No tempo do nosso herói havia ainda a fantasia de entrar numa Mesquita, talvez em busca do obituário das «Mil e uma Noites»: de que morrem afinal os felizes? E ainda se demoravam na contemplação das raparigas orando, e que os Imãs apenas se encolerizavam por isso, e as consequências da aventura que daí advinha; hoje, os nossos jovens Cândidos apenas sabem que os árabes têm uma religião que os força a eles a ter segurança, sem muito alarido, perante o também estado de terror das forças que os vão protegendo . Não dão importância aos Templos em si, mas, ao que dizem transportar nos casacos o ismaelita invasor. A contemplação da beleza uns dos outros é terra queimada e estranhamente todos capitulam na sua esfera de alienação. – Aos nossos pés dorme uma jiboia que suga impassível uns e outros numa espécie de emboscada olímpica e que insiste em não se mostrar.- Depois da desdita da facilidade, provada, provável, ainda há duas gerações, improvável, dissecam agora as mentes vindouras acerca dos seus destinos tão ameaçados, e se de aventura em aventura um sopro de existência lhes mantém um contínuo movimento, cedo perecerão na vacuidade das voltas restando-lhes apenas um magro e saudável ingrediente: o trabalho. Trabalhar de forma simples, sem grandes sonhos ou perspectivas dado a incerteza das estruturas. E assim começa um ciclo novo levando as mãos e a casa Holística onde cada um já suplantado o instinto territorial, esse atavismo dos velhos sonhadores, começará a nova construção. Cultivar cada um o seu canteiro (onde já vai o Jardim!) da sugestão comum para uma vida possível e simplificar o roteiro do mundo, agora em rede, para não se enlouquecer de vez com a “verdade” de todos.

Enquanto isto, espera-se que a ingenuidade não cubra de vez a velha fábula do Jardim do Éden e saibamos que poderemos ser ainda e novamente expulsos pela razão recentemente demonstrada ; que é a de não virmos mais a ser necessários.

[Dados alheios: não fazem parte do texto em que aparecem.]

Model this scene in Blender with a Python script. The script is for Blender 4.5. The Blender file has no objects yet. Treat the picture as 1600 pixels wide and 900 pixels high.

Mas, e efectivamente, «tudo vai bem no melhor dos mundos possíveis» sabe-se lá o quão bem poderíamos estar se tudo se tivesse desenrolado ainda melhor, e do mal que deixámos de suportar por não ter corrido pior?! Do optimismo, resta a esperança que os nossos Cândidos nos desculpem por durante tanto tempo não termos notado tanta coisa! Eles vão desculpar. Somos umas das últimas espécies Humanas ainda herdeiros dos Filhos de Deus. Também nós neste momento não sabemos bem dos nossos próprios caminhos.